— Start —
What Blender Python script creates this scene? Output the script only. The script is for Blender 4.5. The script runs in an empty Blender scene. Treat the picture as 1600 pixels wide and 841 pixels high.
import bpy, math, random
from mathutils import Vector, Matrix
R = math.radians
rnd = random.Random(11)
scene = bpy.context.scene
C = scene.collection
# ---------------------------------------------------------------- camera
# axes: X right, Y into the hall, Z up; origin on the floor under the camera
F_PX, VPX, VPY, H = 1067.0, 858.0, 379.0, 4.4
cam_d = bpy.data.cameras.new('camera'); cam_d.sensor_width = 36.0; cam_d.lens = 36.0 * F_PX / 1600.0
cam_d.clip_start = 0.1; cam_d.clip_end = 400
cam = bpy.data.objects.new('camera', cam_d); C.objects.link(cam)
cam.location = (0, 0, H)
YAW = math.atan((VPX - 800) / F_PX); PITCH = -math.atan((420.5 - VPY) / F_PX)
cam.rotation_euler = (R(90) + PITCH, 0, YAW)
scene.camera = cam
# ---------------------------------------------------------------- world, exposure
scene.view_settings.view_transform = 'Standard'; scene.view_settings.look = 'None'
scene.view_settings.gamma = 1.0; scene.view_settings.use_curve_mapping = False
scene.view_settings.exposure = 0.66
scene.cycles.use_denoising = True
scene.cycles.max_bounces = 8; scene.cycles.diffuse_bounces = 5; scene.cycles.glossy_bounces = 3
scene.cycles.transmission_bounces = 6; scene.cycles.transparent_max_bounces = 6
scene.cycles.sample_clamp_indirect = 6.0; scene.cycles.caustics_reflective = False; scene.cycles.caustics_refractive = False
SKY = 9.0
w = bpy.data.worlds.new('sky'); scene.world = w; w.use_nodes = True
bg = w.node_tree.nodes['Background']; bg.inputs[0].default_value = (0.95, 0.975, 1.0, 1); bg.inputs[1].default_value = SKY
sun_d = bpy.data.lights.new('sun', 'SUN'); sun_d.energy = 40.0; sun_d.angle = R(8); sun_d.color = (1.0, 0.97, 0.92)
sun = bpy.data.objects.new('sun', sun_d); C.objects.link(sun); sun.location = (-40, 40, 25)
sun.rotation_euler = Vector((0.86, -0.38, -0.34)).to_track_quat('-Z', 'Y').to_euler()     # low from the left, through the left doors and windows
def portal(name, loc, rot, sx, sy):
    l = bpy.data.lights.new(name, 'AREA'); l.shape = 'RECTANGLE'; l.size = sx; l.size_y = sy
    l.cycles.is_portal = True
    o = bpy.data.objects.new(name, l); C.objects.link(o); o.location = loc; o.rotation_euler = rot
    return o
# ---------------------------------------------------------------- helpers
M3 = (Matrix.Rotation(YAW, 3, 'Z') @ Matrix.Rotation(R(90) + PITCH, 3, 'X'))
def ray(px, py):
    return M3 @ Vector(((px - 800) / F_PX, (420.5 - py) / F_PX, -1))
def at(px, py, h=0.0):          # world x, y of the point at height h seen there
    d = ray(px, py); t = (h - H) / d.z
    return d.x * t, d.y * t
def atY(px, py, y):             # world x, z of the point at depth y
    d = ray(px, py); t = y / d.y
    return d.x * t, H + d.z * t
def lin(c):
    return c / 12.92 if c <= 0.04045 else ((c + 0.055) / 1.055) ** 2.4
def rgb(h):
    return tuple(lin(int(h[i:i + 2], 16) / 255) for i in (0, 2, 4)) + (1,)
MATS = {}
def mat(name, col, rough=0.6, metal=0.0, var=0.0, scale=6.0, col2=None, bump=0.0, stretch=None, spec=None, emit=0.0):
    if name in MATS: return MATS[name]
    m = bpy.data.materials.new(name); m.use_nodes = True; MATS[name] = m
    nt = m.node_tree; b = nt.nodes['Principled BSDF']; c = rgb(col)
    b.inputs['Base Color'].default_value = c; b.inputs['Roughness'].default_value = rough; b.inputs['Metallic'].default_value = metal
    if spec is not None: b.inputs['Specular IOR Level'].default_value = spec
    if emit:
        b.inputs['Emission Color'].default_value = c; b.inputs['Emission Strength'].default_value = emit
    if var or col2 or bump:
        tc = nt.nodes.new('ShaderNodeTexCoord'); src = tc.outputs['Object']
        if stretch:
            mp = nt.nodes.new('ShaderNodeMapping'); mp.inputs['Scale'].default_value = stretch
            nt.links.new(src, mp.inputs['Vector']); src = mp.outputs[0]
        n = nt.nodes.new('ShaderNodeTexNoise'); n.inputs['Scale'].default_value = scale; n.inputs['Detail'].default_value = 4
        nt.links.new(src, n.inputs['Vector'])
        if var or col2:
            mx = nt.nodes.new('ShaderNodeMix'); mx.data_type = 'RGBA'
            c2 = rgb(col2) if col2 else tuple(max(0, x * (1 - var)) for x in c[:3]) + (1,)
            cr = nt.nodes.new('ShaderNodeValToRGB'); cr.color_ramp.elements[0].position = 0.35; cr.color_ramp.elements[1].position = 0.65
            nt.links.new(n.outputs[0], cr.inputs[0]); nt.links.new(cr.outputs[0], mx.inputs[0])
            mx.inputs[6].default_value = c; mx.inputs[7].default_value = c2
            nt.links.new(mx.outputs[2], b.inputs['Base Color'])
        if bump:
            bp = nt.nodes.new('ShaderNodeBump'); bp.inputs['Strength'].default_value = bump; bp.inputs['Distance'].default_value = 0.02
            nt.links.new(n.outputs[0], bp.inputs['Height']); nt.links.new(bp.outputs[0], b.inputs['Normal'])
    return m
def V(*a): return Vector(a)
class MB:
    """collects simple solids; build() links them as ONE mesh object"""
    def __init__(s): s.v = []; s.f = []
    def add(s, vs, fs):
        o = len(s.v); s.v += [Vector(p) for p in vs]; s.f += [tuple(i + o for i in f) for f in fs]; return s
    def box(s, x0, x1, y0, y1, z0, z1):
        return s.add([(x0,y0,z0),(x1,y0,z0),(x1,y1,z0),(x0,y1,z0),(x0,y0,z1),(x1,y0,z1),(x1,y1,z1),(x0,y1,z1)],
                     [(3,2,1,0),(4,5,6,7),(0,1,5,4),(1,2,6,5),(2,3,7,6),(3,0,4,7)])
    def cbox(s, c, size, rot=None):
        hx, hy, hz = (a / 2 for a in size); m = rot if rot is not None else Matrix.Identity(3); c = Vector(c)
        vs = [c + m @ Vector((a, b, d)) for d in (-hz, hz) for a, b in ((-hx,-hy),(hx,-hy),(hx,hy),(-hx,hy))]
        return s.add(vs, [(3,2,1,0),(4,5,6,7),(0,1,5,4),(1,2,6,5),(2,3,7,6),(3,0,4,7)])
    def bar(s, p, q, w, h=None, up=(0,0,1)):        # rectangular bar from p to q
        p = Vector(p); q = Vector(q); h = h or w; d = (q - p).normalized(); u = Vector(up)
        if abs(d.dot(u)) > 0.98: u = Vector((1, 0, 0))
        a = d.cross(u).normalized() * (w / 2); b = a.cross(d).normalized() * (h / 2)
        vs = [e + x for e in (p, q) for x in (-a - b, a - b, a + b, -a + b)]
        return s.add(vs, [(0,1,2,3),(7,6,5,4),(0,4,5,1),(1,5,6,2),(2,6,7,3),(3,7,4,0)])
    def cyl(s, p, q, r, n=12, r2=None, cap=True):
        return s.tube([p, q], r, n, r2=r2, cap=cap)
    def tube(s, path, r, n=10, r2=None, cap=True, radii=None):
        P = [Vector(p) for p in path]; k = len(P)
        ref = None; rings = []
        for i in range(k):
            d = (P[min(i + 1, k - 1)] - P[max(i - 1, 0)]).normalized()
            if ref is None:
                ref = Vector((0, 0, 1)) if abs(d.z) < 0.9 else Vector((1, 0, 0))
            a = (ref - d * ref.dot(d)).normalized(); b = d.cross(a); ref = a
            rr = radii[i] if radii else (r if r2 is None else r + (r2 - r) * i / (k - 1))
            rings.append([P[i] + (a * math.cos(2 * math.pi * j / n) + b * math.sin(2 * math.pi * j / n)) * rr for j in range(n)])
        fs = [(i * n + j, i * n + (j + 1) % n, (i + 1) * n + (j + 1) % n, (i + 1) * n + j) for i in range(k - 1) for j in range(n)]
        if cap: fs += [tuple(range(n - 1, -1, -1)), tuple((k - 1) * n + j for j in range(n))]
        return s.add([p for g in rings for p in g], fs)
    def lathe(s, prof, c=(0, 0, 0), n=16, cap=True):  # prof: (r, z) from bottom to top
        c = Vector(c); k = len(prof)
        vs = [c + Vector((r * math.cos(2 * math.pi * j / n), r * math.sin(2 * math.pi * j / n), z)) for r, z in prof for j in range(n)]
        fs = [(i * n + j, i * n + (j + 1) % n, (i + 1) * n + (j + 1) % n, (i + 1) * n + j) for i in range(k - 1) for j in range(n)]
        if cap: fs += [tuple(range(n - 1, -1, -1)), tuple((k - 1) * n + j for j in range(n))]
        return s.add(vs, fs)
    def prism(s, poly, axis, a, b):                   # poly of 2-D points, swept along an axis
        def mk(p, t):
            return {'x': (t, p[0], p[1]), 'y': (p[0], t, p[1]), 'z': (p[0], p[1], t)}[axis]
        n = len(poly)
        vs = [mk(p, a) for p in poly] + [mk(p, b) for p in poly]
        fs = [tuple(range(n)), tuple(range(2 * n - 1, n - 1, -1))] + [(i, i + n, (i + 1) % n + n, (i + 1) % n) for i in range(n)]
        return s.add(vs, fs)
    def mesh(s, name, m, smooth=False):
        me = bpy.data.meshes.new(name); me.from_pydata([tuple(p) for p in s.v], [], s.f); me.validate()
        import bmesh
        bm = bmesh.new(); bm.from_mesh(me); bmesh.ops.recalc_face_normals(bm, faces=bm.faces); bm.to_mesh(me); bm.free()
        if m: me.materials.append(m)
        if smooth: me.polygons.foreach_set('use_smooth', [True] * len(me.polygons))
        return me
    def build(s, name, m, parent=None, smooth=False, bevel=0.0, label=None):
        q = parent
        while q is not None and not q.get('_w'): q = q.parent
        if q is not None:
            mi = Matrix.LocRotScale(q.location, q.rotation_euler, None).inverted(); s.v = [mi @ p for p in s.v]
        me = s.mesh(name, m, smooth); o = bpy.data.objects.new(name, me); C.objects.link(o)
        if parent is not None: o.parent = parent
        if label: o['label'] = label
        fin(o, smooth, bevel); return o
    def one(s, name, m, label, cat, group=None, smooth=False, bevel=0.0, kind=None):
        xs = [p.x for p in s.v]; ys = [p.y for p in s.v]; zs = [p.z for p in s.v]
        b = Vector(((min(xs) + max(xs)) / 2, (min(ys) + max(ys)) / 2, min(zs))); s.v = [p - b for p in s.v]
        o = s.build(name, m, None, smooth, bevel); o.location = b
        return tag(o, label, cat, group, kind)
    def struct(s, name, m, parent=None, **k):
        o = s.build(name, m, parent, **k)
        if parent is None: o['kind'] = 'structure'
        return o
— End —
(STATED EXERCISE): Search the data for "scene". Copy every matching line.

(FULL SOLUTION):
What Blender Python script creates this scene? Output the script only. The script is for Blender 4.5. The script runs in an empty Blender scene. Treat the picture as 1600 pixels wide and 841 pixels high.
scene = bpy.context.scene
C = scene.collection
scene.camera = cam
scene.view_settings.view_transform = 'Standard'; scene.view_settings.look = 'None'
scene.view_settings.gamma = 1.0; scene.view_settings.use_curve_mapping = False
scene.view_settings.exposure = 0.66
scene.cycles.use_denoising = True
scene.cycles.max_bounces = 8; scene.cycles.diffuse_bounces = 5; scene.cycles.glossy_bounces = 3
scene.cycles.transmission_bounces = 6; scene.cycles.transparent_max_bounces = 6
scene.cycles.sample_clamp_indirect = 6.0; scene.cycles.caustics_reflective = False; scene.cycles.caustics_refractive = False
w = bpy.data.worlds.new('sky'); scene.world = w; w.use_nodes = True